#### Aim of the exercise
Read the listing and extract each line that includes the word "from".

#### Provided material
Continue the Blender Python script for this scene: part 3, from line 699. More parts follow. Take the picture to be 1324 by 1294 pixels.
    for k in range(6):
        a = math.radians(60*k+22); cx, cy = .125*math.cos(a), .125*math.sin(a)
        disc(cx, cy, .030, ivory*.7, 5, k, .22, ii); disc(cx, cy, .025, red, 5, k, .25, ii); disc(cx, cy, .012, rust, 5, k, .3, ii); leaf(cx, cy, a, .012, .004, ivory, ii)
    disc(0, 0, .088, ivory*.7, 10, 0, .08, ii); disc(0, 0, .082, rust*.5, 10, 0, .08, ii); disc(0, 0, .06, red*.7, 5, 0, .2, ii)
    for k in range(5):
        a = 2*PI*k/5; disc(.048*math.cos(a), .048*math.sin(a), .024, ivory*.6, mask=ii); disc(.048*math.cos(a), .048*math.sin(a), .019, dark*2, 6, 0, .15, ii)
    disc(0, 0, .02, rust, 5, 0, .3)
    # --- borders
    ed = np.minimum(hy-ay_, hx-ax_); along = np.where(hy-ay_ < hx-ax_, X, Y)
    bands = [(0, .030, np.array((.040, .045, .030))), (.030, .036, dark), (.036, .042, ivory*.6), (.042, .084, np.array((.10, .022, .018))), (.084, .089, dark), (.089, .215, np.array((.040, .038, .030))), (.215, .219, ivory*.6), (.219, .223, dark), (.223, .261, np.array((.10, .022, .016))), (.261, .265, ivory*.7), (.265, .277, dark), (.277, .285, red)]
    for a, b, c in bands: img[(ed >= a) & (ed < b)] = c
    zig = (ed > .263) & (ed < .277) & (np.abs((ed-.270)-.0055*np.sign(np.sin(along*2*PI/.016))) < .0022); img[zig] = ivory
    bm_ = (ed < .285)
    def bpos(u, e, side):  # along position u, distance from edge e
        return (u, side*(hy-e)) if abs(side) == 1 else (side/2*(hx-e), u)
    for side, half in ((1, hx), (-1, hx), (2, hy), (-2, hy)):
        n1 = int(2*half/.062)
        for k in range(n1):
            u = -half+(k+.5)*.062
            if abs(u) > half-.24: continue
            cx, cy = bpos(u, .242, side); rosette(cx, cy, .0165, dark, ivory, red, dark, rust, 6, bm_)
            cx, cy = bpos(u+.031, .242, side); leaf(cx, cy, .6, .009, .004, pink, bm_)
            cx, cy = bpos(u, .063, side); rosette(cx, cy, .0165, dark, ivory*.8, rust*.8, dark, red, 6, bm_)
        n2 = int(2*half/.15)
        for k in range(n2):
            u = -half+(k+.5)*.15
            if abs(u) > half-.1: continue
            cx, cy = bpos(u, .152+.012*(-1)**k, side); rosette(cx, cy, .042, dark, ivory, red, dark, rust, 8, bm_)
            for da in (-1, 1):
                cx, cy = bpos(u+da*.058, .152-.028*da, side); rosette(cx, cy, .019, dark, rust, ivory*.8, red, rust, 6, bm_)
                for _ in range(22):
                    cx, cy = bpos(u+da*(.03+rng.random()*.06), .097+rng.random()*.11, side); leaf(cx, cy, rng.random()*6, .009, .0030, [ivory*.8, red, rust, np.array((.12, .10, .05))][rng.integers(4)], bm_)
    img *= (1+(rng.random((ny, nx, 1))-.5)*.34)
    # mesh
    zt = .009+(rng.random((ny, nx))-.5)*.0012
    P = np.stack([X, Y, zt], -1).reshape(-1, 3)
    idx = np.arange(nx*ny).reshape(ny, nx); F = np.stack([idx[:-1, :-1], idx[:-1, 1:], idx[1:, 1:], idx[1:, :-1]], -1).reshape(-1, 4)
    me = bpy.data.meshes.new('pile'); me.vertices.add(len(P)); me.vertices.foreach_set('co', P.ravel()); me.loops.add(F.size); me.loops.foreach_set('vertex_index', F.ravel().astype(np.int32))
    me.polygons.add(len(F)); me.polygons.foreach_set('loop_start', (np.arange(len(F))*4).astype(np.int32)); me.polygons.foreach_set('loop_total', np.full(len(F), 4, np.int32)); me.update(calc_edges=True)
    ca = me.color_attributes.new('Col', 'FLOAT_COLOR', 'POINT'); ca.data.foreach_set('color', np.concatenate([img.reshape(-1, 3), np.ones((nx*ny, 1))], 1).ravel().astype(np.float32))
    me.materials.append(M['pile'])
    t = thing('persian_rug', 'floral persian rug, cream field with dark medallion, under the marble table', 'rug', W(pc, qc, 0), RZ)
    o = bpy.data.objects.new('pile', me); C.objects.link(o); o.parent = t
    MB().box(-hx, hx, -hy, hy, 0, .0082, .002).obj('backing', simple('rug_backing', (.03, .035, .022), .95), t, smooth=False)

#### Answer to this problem
Continue the Blender Python script for this scene: part 3, from line 699. More parts follow. Take the picture to be 1324 by 1294 pixels.
    def bpos(u, e, side):  # along position u, distance from edge e